It was the same for Weis. But his personality has sold well in South Bend. Players, boosters, everyone is buying. And to think, he hardly said a word during his NFL career as an assistant.
"It's, `Well, he has no personality,'" Weis said. "How would they know? I never talked the whole time I was in New England. Now, I'm here. And I think my personality meshes well with this school. It might not fit in every school. It might not be the best fit in a lot of places. I just think I'm a good fit here."
The right interlocking of personality and program is the same for Carroll. All energy all the time, he breathes the college scene. Once mocked for taking the Jets bowling during the 1994 season, his kumbaya style goes down easy at USC. Every program wants their own Carroll, sparking a spike in the collegiate hiring spree of NFL coaches.

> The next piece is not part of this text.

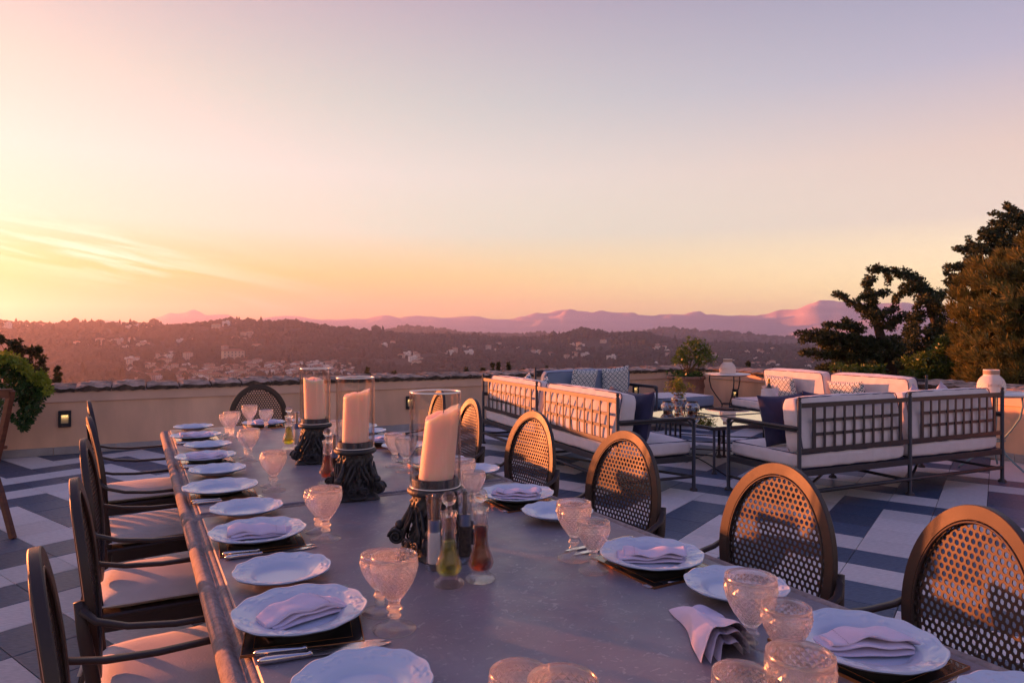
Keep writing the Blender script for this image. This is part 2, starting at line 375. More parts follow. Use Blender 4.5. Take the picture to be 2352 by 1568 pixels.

"Pete is the bar, and everyone knows that," Weis said.
Carroll is true to himself. And so is Weis. It was just hard to get to know him behind the wall established by Belichick and Parcells.
"People were always in your ear saying you're being held back because people don't know who you are," Weis said. "You're not out there. The flipside of that -- especially now that I'm a head coach -- I understand more why they did what they did. The flipside is, it kept the staff more unified because there was that one-voice approach."
He might have to share stage space with the Irish's lucky charm, Regis Philbin, but Weis is the voice of the Notre Dame program. Who knew he had just the right touch of rah-rah?